Udając się na ekstremalną wyprawę zastanawiałem się, czy zdołam dotrzeć na 10 km, czy może nawet na 5 km od sarkofagu? Okazało się, że byłem jednak 50 metrów od nieszczęsnego Bloku Nr 4 nakrytego podwójnym sarkofagiem!

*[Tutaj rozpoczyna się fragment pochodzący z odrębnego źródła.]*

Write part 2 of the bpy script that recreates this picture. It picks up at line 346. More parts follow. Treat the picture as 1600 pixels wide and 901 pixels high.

26 kwietnia 1986 r. o godz. 1.23 w Czarnobylskiej Elektrowni Atomowej w Rosji (obecnie Ukraina) doszło do wybuchu, a następnie 10-dniowego pożaru. To STRAŻAKOM i ratownikom, jako pierwszym ofiarom wzniesiono kilkanaście pomników, wykonano miejsca pamięci, wbudowano tablice pamiątkowe. Na jednej z nich czytamy: "...Tym, którzy uratowali świat...".
Dla mnie wymieniona data (oprócz tej tragedii) kojarzy się też dobrze - dokładnie wtedy rozpocząłem pracę w nowym zawodzie, zawodzie bankowca.
Wokół Czarnobyla zrobiono 30-kilometrową Strefę Wykluczenia (właściwie trzy strefy: 1, 2, 3.) Ewakuowano 135 tys. mieszkańców z 94 wsi i miast, w tym 50 tysięcy z Prypeci. Mówiono im, żeby zachęcić, ze wyjeżdżają na 3 dni, żeby można było umyć miasto. Okazało się, że... NA ZAWSZE!
Dziś w strefie żyją zwierzęta: dziki, sarny, jelenie, rysie, niedźwiedzie, wilki i ponad 100 sztuk Koni Przewalskiego. Cały czas (!) żyją tam także samosioły (samoosiedleńcy). Odwiedziłem m.in. dom samosioła Vasyla i Tatiany. Do ubiegłego roku mieli jedną krowę i konia. W 94 wysiedlonych wsiach mieszkało ich około 700 - 1000 osób. Wywożeni przez milicję, wracali kilkanaście razy, omijając wielokrotne posterunki. W końcu dali im spokój. Dzisiaj żyje już tylko około 70 samosiołów.
Ps.
- nie "świecę" w nocy (ani w dzień),
- przy wyjeździe ze Strefy byłem badany na bramce dozymetrycznej na okoliczność napromieniowania - wynik negatywny,
- przez 3 dni pobytu w Czarnobylskiej Strefie Wykluczenia przyjąłem dawkę promieniowania:
a) mniejszą niż podczas 1 (słownie: jednego) prześwietlenia rtg klatki piersiowej,
b) zbliżoną do przyjętej przez pasażera podczas 1-2 godzinnego lotu samolotem, np. z Kijowa do Warszawy,
c) o 160 razy mniejszą, niż badanie fluorograficzne,
d) o 3600 razy mniejszą, niż badanie tomograficzne.
Czarnobyl, lipiec 2021 (Prypeć, Zalesie, Tremczin, Kijów).
Stanisław Kossakowski
wtorek, 26 listopada 2024
poniedziałek, 25 listopada 2024
Szanowny pan Stanisław poddawał się pomiarom na przyrządach ukraińskich, albo co gorsza na rosyjskich czy chińskich zatem nie dowierzam tym zapewnieniom. Nawet to zdjęcie zamieszczone na forum świeci a licznik G-M aż trzeszczy.
Stachu, przed Ukrainą Czarnobyl należał do ZSRR, a nie Rosji.